Class Worth Taking
Class Worth Taking
Greg Spears | Apr 20, 2023 HumbleDollar
LESS THAN HALF of Americans—46%—have tried to calculate how much they need to save to live comfortably in retirement, according to a 2022 survey by the Employee Benefit Research Institute. I often meet extremely bright people—doctors, residents, PhD students and professors—who say with a sheepish smile that they don’t understand the intricacies of their retirement plans.
For some, this lack of understanding is a choice. People who sense they haven’t saved enough, or any money at all, may not want to know where they stand financially. But arguably these and most other Americans have also been shortchanged. Personal finance is not a standard offering in the general education curriculum in the U.S. Last year, when I asked the students in my college economics class how many had previously taken a personal finance course, only one student out of 21 raised a hand.

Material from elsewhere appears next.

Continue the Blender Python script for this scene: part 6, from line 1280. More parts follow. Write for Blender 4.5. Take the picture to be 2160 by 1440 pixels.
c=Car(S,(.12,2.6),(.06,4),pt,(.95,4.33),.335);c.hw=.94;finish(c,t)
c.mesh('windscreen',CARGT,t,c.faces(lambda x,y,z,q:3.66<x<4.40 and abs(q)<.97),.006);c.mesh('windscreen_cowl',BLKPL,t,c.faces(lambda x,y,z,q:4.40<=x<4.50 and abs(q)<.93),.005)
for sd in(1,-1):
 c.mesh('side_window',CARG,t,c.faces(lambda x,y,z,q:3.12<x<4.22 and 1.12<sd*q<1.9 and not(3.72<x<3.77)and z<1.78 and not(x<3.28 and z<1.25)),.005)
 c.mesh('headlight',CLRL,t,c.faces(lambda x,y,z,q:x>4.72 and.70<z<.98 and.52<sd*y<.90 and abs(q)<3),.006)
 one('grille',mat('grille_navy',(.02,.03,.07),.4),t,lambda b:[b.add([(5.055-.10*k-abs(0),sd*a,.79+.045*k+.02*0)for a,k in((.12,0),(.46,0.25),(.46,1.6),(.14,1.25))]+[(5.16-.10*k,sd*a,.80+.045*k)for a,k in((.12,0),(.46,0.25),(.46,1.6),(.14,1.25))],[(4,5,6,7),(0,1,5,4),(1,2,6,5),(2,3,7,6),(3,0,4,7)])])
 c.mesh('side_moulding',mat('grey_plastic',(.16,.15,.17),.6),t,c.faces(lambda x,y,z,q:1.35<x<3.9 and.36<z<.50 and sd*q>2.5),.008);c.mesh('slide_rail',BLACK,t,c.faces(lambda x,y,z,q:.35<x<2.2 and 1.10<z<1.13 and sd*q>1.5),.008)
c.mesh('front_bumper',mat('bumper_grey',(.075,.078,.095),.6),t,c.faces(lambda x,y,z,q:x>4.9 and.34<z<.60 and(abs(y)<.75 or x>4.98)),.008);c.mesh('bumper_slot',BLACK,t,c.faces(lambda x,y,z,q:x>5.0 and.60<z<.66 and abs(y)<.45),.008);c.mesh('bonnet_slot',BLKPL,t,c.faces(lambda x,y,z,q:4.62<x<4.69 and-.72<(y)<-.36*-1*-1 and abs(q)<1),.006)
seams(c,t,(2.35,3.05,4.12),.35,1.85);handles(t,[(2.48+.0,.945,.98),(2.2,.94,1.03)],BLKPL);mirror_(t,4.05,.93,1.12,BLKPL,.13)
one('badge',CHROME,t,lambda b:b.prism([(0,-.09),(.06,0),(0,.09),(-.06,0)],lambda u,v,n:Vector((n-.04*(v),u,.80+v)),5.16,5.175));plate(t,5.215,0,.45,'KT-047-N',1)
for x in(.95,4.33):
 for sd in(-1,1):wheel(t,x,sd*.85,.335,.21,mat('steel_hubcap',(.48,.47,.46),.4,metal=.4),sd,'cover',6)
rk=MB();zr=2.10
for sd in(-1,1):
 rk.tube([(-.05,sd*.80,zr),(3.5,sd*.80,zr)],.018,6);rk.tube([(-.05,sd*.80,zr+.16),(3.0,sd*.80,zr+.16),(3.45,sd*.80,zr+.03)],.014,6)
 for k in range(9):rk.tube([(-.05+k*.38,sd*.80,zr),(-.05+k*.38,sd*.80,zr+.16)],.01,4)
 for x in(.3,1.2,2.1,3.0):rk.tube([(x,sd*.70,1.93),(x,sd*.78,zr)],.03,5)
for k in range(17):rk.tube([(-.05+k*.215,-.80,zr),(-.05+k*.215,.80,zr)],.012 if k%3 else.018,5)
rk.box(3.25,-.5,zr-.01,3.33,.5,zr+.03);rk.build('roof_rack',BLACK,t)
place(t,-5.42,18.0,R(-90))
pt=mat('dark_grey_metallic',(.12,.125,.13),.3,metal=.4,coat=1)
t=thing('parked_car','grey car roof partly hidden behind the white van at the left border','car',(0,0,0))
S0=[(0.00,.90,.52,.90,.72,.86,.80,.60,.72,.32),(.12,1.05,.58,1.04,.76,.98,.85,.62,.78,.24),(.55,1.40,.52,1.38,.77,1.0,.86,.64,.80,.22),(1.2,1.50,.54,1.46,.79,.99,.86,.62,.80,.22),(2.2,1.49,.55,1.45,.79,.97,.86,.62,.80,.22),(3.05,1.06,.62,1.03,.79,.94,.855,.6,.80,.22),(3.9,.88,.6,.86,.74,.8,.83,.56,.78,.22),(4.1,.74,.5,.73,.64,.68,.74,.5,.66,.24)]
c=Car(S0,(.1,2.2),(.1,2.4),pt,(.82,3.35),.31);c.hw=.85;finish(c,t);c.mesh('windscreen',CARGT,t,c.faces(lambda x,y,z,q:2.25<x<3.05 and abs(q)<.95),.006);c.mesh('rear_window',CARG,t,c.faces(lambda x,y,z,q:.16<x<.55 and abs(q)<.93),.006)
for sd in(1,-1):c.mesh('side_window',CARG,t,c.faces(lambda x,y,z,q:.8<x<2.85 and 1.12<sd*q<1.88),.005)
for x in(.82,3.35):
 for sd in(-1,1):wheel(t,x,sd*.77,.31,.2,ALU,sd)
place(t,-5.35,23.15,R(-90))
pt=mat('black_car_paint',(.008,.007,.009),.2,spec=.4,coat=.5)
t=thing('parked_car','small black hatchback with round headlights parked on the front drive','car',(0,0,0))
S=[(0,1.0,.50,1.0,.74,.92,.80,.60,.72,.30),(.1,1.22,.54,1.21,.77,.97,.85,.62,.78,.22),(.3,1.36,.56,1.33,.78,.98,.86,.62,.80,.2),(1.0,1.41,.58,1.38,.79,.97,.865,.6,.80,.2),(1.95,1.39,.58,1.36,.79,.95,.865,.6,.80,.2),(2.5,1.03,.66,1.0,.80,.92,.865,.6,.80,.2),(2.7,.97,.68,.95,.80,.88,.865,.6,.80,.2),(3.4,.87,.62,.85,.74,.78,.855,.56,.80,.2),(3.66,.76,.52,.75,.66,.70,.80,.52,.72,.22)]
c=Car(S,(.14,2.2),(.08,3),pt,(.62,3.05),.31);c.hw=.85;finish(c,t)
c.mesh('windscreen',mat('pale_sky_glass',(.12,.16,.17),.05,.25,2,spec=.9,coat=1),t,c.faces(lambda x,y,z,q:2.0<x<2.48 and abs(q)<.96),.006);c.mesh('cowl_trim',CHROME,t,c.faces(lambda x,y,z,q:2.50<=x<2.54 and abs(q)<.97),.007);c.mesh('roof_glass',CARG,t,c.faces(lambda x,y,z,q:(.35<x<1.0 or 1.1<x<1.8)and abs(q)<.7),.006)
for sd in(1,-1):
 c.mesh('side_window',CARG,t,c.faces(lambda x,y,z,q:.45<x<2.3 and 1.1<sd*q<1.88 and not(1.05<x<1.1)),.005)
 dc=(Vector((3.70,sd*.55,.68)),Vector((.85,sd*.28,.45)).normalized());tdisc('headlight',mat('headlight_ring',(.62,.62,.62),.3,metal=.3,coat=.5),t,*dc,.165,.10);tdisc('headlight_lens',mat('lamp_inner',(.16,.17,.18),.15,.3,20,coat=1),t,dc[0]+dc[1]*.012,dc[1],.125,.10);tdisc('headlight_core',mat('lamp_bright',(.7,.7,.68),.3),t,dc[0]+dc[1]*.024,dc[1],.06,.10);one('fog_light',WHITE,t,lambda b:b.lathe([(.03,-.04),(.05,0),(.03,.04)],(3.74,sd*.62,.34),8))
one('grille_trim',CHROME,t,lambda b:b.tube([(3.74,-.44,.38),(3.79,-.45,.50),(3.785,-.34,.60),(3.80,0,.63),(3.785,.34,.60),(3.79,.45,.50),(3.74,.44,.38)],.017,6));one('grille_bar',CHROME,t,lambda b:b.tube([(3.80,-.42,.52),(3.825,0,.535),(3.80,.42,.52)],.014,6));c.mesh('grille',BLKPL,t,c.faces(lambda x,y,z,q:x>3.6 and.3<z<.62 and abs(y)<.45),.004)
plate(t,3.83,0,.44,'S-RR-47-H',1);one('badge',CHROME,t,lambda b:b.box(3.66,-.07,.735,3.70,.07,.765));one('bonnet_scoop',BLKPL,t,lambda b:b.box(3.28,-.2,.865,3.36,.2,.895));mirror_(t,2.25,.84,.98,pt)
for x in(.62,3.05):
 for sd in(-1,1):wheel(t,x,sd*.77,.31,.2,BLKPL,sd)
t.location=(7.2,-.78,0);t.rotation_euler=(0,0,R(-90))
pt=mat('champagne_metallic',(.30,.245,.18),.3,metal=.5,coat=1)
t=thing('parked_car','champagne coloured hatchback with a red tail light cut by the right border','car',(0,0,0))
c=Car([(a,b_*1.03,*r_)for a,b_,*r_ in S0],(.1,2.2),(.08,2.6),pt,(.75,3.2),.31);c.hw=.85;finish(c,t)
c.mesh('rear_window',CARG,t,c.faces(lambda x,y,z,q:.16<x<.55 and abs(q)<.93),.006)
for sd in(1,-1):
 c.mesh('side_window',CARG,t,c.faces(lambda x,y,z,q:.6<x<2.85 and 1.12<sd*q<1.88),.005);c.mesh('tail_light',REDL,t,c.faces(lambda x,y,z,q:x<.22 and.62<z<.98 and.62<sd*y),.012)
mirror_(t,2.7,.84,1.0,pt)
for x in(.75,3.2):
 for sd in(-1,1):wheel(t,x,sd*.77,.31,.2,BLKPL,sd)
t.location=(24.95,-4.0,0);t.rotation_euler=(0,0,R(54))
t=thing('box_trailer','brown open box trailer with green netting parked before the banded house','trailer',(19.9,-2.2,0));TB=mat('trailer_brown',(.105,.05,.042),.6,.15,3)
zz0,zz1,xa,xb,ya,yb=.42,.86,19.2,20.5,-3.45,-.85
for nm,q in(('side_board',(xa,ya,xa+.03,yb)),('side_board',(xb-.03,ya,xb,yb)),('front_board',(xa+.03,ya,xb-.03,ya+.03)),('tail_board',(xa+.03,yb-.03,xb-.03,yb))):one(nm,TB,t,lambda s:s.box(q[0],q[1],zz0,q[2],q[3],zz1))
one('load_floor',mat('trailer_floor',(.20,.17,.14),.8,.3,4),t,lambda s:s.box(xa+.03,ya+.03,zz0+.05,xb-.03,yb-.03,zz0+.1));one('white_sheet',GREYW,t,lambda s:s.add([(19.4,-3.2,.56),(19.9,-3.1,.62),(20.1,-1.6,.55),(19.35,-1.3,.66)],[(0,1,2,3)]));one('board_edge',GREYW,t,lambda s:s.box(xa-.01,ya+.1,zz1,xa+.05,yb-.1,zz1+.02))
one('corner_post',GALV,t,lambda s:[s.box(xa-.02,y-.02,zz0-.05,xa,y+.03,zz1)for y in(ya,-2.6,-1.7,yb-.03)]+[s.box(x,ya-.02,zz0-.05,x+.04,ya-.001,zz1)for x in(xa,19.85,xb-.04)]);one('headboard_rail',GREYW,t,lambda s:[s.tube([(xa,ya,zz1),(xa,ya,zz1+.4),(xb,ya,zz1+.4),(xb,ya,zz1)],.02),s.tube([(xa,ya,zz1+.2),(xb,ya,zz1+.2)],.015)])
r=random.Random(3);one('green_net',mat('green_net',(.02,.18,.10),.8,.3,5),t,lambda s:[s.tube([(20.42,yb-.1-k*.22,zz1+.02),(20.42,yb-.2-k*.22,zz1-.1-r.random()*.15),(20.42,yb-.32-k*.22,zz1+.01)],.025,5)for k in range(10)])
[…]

This vacuum is worrying because so much rides on successfully budgeting, saving, investing and other financial decisions. Next Gen Personal Finance is a nonprofit group trying to fill that void. Its goal is to make sure every student who graduates high school has completed at least one personal finance class.
Thanks partly to the group’s lobbying, six states added a personal finance requirement for high school graduation in 2022. That brings to 18 the number of states that mandate personal finance study. Only 24% of U.S. public high school students currently receive finance education. That’s projected to rise to 40% thanks to the six additional states that just mandated a state-wide personal finance curriculum—Florida, Georgia, Kansas, Michigan, New Hampshire and South Carolina.
In the 32 states and the District of Columbia that lack a mandate, an average of just one student in 10 will take a personal finance class before graduating. In some cases, the local school district mandates a personal finance course. Most of the time, however, a money class is offered as an elective, folded into another subject like math—or it’s simply not offered at all.
To help build a personal finance curriculum, Next Gen provides school districts with free course materials and teacher training. Some 77,000 educators have been trained to teach a money curriculum, and around 20,000 more join annually, according to Tim Ranzetta, an entrepreneur from Palo Alto, California, who is Next Gen’s co-founder and chief financial backer.
Next Gen’s financial education curriculum is comprehensive. How to use credit cards. How to invest. Budgeting, taxes and insurance. And, perhaps most pertinent to high schoolers, how to afford college without sinking into a pit of debt.
“It’s about behavior change,” Ranzetta said in a telephone interview from California. After taking the class, he said, students “open up savings accounts. Set up Roth IRAs. Make better decisions on student loans.” Their knowledge can also be passed on to parents in a ripple effect. “Kids are taking this home to their families. Parents are signing up for IRAs after their son comes home” from class, Ranzetta added.
The absence of financial education is particularly acute among lower-income students. In school districts where 75% of students or more qualify for free or reduced-cost lunch, less than 5% of children are required to take a personal finance class to graduate, according to Next Gen’s research. These districts often lack the resources to add a new subject, Ranzetta said.